Dangote Refinery reportedly issued a tender on Tuesday to sell 128,000 metric tons of residual fuel oil in April 2025.

Reuters reported that this is according to a summary of the tender document.

The 650,000 barrel per day Dangote refinery will close the tender today — Wednesday, March 26 by 1 pm (Nigerian time)— as it seeks buyers for 88,000 tons of low sulphur straight run fuel oil and 40,000 tons of slurry oil for loading on April 10-12, the summary showed.

Straight run fuel oil is a feedstock processed through secondary refining units and turned into products like petrol and diesel.

Meanwhile, industry monitor firm, IIR noted that Dangote will shut its current 204,000 barrels per day petrol producing unit for 30 days for maintenance tentatively expected to start on June 1.

Dangote’s fuel oil exports averaged 75,000 barrels per day over the period from March to August 2024, but dropped to 20,000 barrels per day from September, according to shipping data analytics firm Kpler, when its petrol making residue fluidized catalytic cracking unit started production.

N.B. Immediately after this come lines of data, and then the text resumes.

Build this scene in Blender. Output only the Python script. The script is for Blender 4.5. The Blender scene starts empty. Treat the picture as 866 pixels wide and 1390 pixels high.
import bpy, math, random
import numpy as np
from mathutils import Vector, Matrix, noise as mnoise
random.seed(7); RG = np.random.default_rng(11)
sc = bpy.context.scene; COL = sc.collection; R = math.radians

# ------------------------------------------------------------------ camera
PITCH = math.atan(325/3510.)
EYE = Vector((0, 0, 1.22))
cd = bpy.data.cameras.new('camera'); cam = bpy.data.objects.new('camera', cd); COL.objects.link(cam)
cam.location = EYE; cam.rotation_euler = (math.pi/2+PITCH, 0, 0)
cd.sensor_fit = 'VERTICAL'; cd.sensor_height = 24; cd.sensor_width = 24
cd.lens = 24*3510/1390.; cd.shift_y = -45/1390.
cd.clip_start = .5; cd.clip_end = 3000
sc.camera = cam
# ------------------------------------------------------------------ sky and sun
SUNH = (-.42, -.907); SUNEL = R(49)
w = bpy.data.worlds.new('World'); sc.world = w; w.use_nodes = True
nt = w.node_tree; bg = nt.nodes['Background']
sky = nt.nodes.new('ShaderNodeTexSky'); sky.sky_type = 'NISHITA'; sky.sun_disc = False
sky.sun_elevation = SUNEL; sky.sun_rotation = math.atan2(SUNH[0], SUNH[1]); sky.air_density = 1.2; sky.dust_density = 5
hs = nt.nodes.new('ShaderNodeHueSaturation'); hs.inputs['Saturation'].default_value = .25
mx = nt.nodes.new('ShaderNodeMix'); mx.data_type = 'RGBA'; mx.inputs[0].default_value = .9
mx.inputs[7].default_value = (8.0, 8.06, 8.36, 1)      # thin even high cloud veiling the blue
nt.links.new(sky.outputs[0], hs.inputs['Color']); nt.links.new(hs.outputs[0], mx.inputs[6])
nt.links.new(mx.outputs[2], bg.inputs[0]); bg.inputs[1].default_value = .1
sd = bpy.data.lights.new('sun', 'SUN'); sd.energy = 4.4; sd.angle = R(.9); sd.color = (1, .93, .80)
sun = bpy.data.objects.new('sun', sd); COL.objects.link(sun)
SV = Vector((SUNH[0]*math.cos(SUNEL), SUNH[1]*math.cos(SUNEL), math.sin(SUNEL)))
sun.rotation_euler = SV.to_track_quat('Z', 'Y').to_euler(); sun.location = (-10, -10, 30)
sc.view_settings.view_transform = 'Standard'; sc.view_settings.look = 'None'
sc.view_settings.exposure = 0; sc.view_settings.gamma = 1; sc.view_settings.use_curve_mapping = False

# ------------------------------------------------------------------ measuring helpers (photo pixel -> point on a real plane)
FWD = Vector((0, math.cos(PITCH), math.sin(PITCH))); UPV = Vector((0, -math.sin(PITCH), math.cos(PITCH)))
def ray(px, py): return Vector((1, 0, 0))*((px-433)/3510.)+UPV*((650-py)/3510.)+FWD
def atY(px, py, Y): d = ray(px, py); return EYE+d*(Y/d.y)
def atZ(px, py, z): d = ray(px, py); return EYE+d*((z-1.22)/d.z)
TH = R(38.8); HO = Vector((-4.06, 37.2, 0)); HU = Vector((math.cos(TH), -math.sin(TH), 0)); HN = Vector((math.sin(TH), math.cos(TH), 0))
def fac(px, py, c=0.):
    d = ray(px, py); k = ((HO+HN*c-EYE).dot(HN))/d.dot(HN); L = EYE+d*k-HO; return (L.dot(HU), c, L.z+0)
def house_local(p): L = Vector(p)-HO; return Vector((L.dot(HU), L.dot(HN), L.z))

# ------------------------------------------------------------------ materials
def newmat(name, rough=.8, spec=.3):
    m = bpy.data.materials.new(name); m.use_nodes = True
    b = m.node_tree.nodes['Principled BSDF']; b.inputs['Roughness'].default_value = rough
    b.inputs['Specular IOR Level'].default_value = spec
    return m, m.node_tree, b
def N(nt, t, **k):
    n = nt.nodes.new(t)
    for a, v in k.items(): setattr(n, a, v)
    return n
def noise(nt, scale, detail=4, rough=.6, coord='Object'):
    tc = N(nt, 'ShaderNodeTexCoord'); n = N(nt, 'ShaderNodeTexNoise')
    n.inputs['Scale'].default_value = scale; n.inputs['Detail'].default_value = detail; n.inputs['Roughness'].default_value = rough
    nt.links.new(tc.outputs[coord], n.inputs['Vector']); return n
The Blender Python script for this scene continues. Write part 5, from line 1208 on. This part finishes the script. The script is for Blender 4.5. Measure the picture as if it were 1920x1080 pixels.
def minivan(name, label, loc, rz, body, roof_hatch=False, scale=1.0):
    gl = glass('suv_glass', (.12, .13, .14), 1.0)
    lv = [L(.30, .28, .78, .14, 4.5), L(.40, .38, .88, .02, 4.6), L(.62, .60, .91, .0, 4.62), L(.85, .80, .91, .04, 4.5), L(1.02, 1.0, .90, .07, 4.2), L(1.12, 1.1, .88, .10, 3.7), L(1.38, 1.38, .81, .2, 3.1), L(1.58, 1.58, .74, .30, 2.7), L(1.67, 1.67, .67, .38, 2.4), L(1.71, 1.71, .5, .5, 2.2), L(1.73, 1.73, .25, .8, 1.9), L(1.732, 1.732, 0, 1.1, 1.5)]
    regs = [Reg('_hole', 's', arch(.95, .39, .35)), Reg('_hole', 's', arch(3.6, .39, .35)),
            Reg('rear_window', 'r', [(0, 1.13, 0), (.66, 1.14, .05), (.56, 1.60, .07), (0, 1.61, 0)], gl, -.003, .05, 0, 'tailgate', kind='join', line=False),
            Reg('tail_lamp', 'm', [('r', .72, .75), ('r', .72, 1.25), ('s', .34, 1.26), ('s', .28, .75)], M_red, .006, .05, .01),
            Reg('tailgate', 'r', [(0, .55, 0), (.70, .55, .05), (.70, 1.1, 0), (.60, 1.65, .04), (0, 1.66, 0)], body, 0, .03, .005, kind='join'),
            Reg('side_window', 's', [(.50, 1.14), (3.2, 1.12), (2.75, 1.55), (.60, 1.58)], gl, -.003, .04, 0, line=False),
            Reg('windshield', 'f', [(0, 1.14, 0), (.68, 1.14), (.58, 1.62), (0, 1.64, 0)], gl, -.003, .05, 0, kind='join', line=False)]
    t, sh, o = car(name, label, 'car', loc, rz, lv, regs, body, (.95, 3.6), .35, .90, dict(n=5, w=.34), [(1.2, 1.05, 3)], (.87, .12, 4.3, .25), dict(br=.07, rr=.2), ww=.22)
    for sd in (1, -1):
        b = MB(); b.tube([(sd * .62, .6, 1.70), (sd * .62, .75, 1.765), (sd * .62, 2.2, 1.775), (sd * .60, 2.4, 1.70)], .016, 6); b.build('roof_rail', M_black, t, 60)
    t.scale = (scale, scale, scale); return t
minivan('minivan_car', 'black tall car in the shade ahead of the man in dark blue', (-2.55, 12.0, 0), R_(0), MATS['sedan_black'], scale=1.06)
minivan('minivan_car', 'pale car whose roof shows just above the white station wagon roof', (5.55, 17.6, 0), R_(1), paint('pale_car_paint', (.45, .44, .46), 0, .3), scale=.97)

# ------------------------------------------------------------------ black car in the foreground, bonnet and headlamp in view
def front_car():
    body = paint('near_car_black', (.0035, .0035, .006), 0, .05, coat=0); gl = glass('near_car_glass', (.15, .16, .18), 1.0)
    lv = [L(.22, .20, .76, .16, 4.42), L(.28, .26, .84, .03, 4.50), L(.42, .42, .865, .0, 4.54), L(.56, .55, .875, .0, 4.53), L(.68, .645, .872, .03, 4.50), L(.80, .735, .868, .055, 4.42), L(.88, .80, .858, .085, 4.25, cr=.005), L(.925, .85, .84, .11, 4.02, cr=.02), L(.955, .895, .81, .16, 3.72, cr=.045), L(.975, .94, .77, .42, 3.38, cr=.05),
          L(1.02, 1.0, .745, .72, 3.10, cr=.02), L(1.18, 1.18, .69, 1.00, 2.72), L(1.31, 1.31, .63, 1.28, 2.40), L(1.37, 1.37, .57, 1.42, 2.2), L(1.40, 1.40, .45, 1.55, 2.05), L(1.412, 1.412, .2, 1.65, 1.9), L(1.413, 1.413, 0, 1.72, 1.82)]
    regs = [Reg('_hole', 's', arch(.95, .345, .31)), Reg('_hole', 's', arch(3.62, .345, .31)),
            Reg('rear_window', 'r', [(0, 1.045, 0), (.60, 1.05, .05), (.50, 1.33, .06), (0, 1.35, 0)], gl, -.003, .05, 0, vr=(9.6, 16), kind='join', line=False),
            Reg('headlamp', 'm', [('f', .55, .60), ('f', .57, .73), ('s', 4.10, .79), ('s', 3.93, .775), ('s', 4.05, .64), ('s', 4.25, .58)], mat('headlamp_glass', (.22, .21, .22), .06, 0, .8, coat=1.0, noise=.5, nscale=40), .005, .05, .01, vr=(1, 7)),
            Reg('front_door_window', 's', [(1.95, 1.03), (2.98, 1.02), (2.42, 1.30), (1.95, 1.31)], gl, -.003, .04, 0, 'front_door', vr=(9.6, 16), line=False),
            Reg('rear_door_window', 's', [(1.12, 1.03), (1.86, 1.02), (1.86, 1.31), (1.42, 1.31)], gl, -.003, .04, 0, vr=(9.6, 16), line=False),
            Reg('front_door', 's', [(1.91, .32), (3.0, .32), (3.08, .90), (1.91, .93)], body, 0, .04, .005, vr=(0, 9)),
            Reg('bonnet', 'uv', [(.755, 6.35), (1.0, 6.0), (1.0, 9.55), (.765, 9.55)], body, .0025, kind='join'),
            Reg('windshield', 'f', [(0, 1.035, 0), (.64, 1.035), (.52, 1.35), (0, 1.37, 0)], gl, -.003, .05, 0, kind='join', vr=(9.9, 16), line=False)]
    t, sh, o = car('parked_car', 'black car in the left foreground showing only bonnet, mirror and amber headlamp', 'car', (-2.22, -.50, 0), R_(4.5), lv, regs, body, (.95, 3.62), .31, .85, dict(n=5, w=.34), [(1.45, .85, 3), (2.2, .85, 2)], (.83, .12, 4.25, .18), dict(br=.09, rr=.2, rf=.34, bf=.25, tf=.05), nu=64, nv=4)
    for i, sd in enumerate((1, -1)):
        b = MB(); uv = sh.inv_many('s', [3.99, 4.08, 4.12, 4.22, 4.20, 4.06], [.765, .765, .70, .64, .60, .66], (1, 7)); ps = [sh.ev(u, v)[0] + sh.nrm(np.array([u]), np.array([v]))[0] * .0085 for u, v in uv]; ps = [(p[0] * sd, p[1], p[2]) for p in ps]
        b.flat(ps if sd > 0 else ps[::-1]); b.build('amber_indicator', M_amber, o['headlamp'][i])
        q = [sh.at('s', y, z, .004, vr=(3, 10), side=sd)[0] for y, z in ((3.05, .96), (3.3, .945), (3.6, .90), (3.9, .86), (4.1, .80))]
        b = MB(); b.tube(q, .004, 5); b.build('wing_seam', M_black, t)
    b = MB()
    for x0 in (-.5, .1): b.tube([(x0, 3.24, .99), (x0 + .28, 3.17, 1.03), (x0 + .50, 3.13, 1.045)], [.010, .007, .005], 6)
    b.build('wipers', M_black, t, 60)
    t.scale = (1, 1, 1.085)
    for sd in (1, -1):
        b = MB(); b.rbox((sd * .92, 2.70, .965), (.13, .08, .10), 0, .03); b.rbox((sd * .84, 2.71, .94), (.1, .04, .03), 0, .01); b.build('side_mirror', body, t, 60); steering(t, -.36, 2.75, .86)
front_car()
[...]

The refinery has been buying feedstock from across the world— including from the US, Angola, and Algeria— to add to its domestic deliveries as it looks to meet its full capacity target by end of the month.

In February, Mr Edwin Devakumar, vice-president of Dangote Industries Limited (DIL), said the refinery could begin operating at full capacity in 30 days.

The Lagos-based oil facility received above 24 million barrels of Nigerian supply in October and November last year.

The major shareholder in the structure and chairman, Mr Aliko Dangote assured Nigerians that his refinery has over N600 billion worth of premium motor spirit (PMS) in storage that can sufficiently meet Nigeria’s needs.

The buying spree comes as the Naira-for-crude deal with the Dangote Refinery and other local refineries was suspended by the Nigeria National Petroleum Company (NNPC) Limited.

Nigeria’s decision to cancel the Naira-for-crude deal with the refinery has since created panic in the hearts of marketers and consumers alike.

The 650, 000 barrels per day refinery has also suspended selling petrol in Naira to marketers.

It lamented that there was a mismatch between its sales proceeds and its crude oil purchase obligations, which it said are currently denominated in US Dollars.